Exercise prompt: In the data below, find every line with the string "scene" and pull it out.

** START Data block **

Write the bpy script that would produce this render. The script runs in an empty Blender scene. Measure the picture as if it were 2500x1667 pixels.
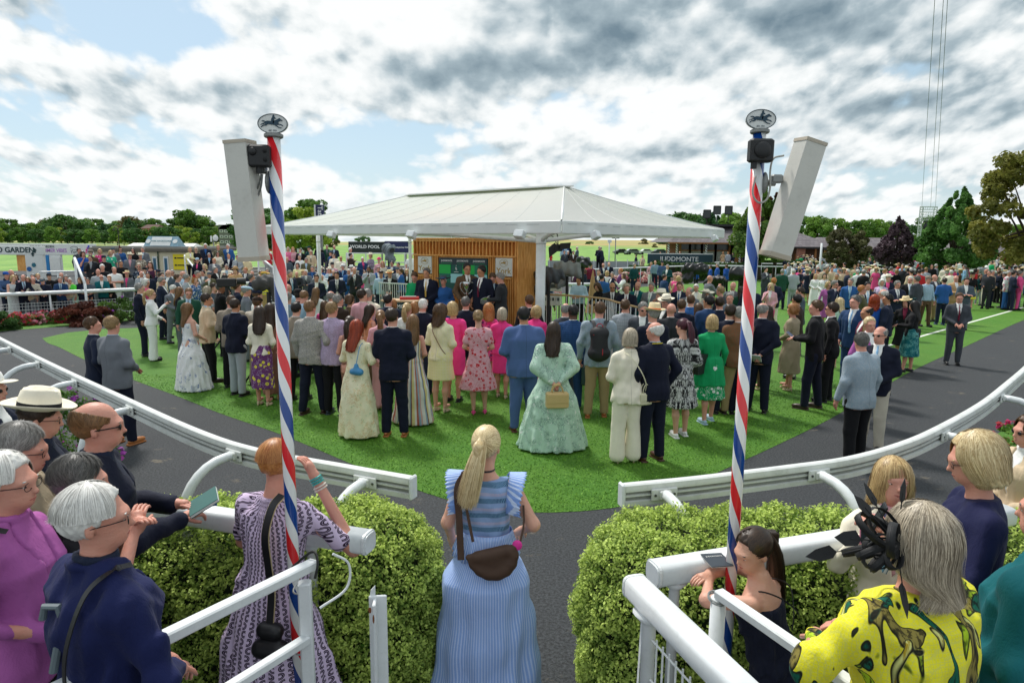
import bpy, math, random
import numpy as np
from mathutils import Vector, Matrix
R=math.radians
rng=np.random.default_rng(7); random.seed(7)
SC=bpy.context.scene; COL=SC.collection
# ---------------- camera, sky, sun, exposure ----------------
HC,PITCH,ROLL,FPX=2.8,8.75,.49,1565.0
_p,_r=R(PITCH),R(ROLL)
FW=np.array([0,math.cos(_p),-math.sin(_p)]);_u=np.array([0,math.sin(_p),math.cos(_p)]);_x=np.array([1.,0,0])
RT=_x*math.cos(_r)+_u*math.sin(_r); UP=_u*math.cos(_r)-_x*math.sin(_r)
cam=bpy.data.cameras.new('camera'); camo=bpy.data.objects.new('camera',cam); COL.objects.link(camo)
cam.sensor_width=36; cam.lens=36*FPX/2500; cam.clip_start=.05; cam.clip_end=4000
M=Matrix(((RT[0],UP[0],-FW[0],0),(RT[1],UP[1],-FW[1],0),(RT[2],UP[2],-FW[2],HC),(0,0,0,1)))
camo.matrix_world=M; SC.camera=camo
vs=SC.view_settings; vs.view_transform='Standard'; vs.look='None'; vs.gamma=1; vs.exposure=.55
SUN_EL,SUN_AZ=56,-30     # azimuth clockwise from +Y
def sky():
    w=bpy.data.worlds.new('World'); SC.world=w; w.use_nodes=True; nt=w.node_tree; N=nt.nodes; L=nt.links
    N.clear()
    def nd(t,**k):
        n=N.new(t)
        for a,b in k.items(): setattr(n,a,b)
        return n
    def mth(op,a,b=None,c=None,clamp=False):
        n=nd('ShaderNodeMath',operation=op); n.use_clamp=clamp
        for i,v in enumerate((a,b,c)):
            if v is None: continue
            if isinstance(v,(int,float)): n.inputs[i].default_value=v
            else: L.new(v,n.inputs[i])
        return n.outputs[0]
    out=nd('ShaderNodeOutputWorld'); bg=nd('ShaderNodeBackground'); L.new(bg.outputs[0],out.inputs[0])
    bg.inputs[1].default_value=.1
    st=nd('ShaderNodeTexSky',sky_type='NISHITA'); st.sun_disc=False
    st.sun_elevation=R(SUN_EL); st.sun_rotation=R(SUN_AZ); st.altitude=20; st.dust_density=1.5; st.ozone_density=2
    tc=nd('ShaderNodeTexCoord'); sp=nd('ShaderNodeSeparateXYZ'); L.new(tc.outputs['Generated'],sp.inputs[0])
    X,Y,Z=sp.outputs
    zc=mth('MAXIMUM',Z,.0); zz=mth('ADD',zc,.13)
    px=mth('DIVIDE',X,zz); py=mth('DIVIDE',Y,zz)
    cb=nd('ShaderNodeCombineXYZ'); L.new(px,cb.inputs[0]); L.new(py,cb.inputs[1])
    # azimuth / elevation tangents for the broad cloud masses
    az=mth('DIVIDE',X,mth('MAXIMUM',Y,.05)); el=mth('DIVIDE',Z,mth('MAXIMUM',Y,.05))
    cb2=nd('ShaderNodeCombineXYZ'); L.new(az,cb2.inputs[0]); L.new(el,cb2.inputs[1])
    def noise(vec,scale,detail,rough,off=0,dist=0.,sc=(1,1,1)):
        mp=nd('ShaderNodeMapping'); mp.inputs[1].default_value=(off,off*.7,off*.3); mp.inputs[3].default_value=sc; L.new(vec,mp.inputs[0])
        n=nd('ShaderNodeTexNoise'); n.inputs['Scale'].default_value=scale; n.inputs['Detail'].default_value=detail
        n.inputs['Roughness'].default_value=rough; n.inputs['Distortion'].default_value=dist; L.new(mp.outputs[0],n.inputs['Vector']); return n.outputs[0]
    def blob(cx,cy,rx,ry,amp,slope=0.):
        # gaussian mass round an (az,el) tangent direction
        dx=mth('DIVIDE',mth('SUBTRACT',az,cx),rx)
        e=mth('SUBTRACT',mth('SUBTRACT',el,cy),mth('MULTIPLY',mth('SUBTRACT',az,cx),slope))
        dy=mth('DIVIDE',e,ry)
        r=mth('ADD',mth('MULTIPLY',dx,dx),mth('MULTIPLY',dy,dy))
        return mth('MULTIPLY',mth('EXPONENT',mth('MULTIPLY',r,-1)),amp)
    def add(*a):
        s=a[0]
        for b in a[1:]: s=mth('ADD',s,b)
        return s
    cb3=nd('ShaderNodeCombineXYZ'); elp=mth('MAXIMUM',el,-.03); L.new(mth('DIVIDE',mth('MULTIPLY',az,.95),mth('ADD',elp,.62)),cb3.inputs[0]); L.new(mth('MULTIPLY',mth('LOGARITHM',mth('ADD',elp,.16),2.71828),.50),cb3.inputs[1]); vv=cb3.outputs[0]
    masses=add(blob(-.50,.315,.15,.035,-.50,-.1),blob(-.15,.15,.13,.028,-.22,.05),blob(.44,.235,.20,.018,-.16,.12),blob(.33,.10,.10,.03,-.16),blob(-.72,.20,.06,.05,-.1),blob(.68,.10,.14,.02,-.12),
        blob(.20,.32,.65,.075,.62,.06),blob(-.05,.24,.28,.035,.30,.05),blob(.58,.20,.28,.05,.55,.06),blob(-.55,.10,.35,.05,.16),blob(-.55,.20,.28,.05,.26),blob(-.2,.11,.3,.03,.14),blob(-.48,.215,.16,.045,.20),blob(.12,.165,.14,.035,.22),blob(-.1,.36,.25,.05,.25),blob(-.5,.12,.3,.03,.08))
    def vor(vec,scale,off):
        mp=nd('ShaderNodeMapping'); mp.inputs[1].default_value=(off,off*.6,0); mp.inputs[3].default_value=(1,1.15,1); L.new(vec,mp.inputs[0])
        n=nd('ShaderNodeTexVoronoi',feature='F1'); n.inputs['Scale'].default_value=scale; n.inputs['Detail'].default_value=2; n.inputs['Roughness'].default_value=.5; L.new(mp.outputs[0],n.inputs['Vector']); return n.outputs[0]
    def dens(v):
        big=noise(v,4.0,7,.53,3.1,.2,(1,1.25,1)); bil=vor(v,10,2.2); sm=noise(v,17,4,.6,5.3,.2,(1,1.2,1))
        return add(mth('MULTIPLY',mth('SUBTRACT',big,.5),1.9),mth('MULTIPLY',mth('SUBTRACT',.42,bil),.60),mth('MULTIPLY',mth('SUBTRACT',sm,.5),.55))
    def shifted(dx,dy):
        n=nd('ShaderNodeVectorMath',operation='ADD'); L.new(vv,n.inputs[0]); n.inputs[1].default_value=(dx,dy,0); return n.outputs[0]
    d0=dens(vv); d1=dens(shifted(-.008,.024)); thick=add(d0,masses,.44)
    mr=nd('ShaderNodeMapRange'); mr.interpolation_type='SMOOTHSTEP'; L.new(thick,mr.inputs[0]); mr.inputs[1].default_value=-.10; mr.inputs[2].default_value=.22
    shade=mth('MULTIPLY',mth('SUBTRACT',d0,d1),1.15)
    deep=mth('MULTIPLY',mth('MAXIMUM',mth('SUBTRACT',thick,.50),0.),.58)
    dark=add(blob(.32,.33,.48,.07,.46,.05),blob(-.02,.245,.26,.028,.42,.03),blob(.60,.20,.22,.045,.46,.08),blob(-.47,.215,.13,.030,.28),blob(-.62,.12,.14,.02,.2),blob(.14,.135,.13,.018,.26),blob(.5,.13,.3,.012,.15))
    bright=add(blob(-.14,.33,.11,.045,.55),blob(-.33,.25,.16,.05,.28),blob(.12,.19,.16,.025,.22),blob(.27,.225,.16,.02,.22),blob(-.40,.10,.3,.03,.12))
    dk=add(.10,deep,dark,mth('MULTIPLY',shade,-1.),mth('MULTIPLY',bright,-1))
    cr=nd('ShaderNodeValToRGB'); L.new(dk,cr.inputs[0]); e=cr.color_ramp.elements
    e[0].position=0.; e[0].color=(.93,.95,.95,1); e[1].position=1; e[1].color=(.17,.245,.30,1)
    for p,c in ((.16,(.84,.875,.88)),(.36,(.62,.69,.72)),(.60,(.37,.46,.51))):
        q=cr.color_ramp.elements.new(p); q.color=(*c,1)
    sc=nd('ShaderNodeVectorMath',operation='SCALE'); L.new(cr.outputs[0],sc.inputs[0]); sc.inputs['Scale'].default_value=SKYK
    # clear sky between the clouds
    sk=nd('ShaderNodeVectorMath',operation='SCALE'); L.new(st.outputs[0],sk.inputs[0]); sk.inputs['Scale'].default_value=1.0
    tint=nd('ShaderNodeMix',data_type='RGBA'); tint.inputs[0].default_value=.6; L.new(sk.outputs[0],tint.inputs[6]); tint.inputs[7].default_value=(3.5,4.8,5.4,1)
    mx=nd('ShaderNodeMix',data_type='RGBA'); L.new(mr.outputs[0],mx.inputs[0]); L.new(tint.outputs[2],mx.inputs[6]); L.new(sc.outputs[0],mx.inputs[7])
    # thin milky veil near the horizon
    hz=mth('MULTIPLY',mth('EXPONENT',mth('MULTIPLY',zc,-22)),.45)
    m3=nd('ShaderNodeMix',data_type='RGBA'); L.new(hz,m3.inputs[0]); L.new(mx.outputs[2],m3.inputs[6]); m3.inputs[7].default_value=(6.6,7.1,7.2,1)
    L.new(m3.outputs[2],bg.inputs[0])
SKYK=7.3
sky()
sl=bpy.data.lights.new('sun','SUN'); sl.energy=2.3; sl.angle=R(9); sl.color=(1,.96,.9)
so=bpy.data.objects.new('sun',sl); COL.objects.link(so)
_d=Vector((math.sin(R(SUN_AZ))*math.cos(R(SUN_EL)),math.cos(R(SUN_AZ))*math.cos(R(SUN_EL)),math.sin(R(SUN_EL))))
so.rotation_euler=_d.to_track_quat('Z','Y').to_euler(); so.location=(0,0,60)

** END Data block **

Answer in full:
Write the bpy script that would produce this render. The script runs in an empty Blender scene. Measure the picture as if it were 2500x1667 pixels.
SC=bpy.context.scene; COL=SC.collection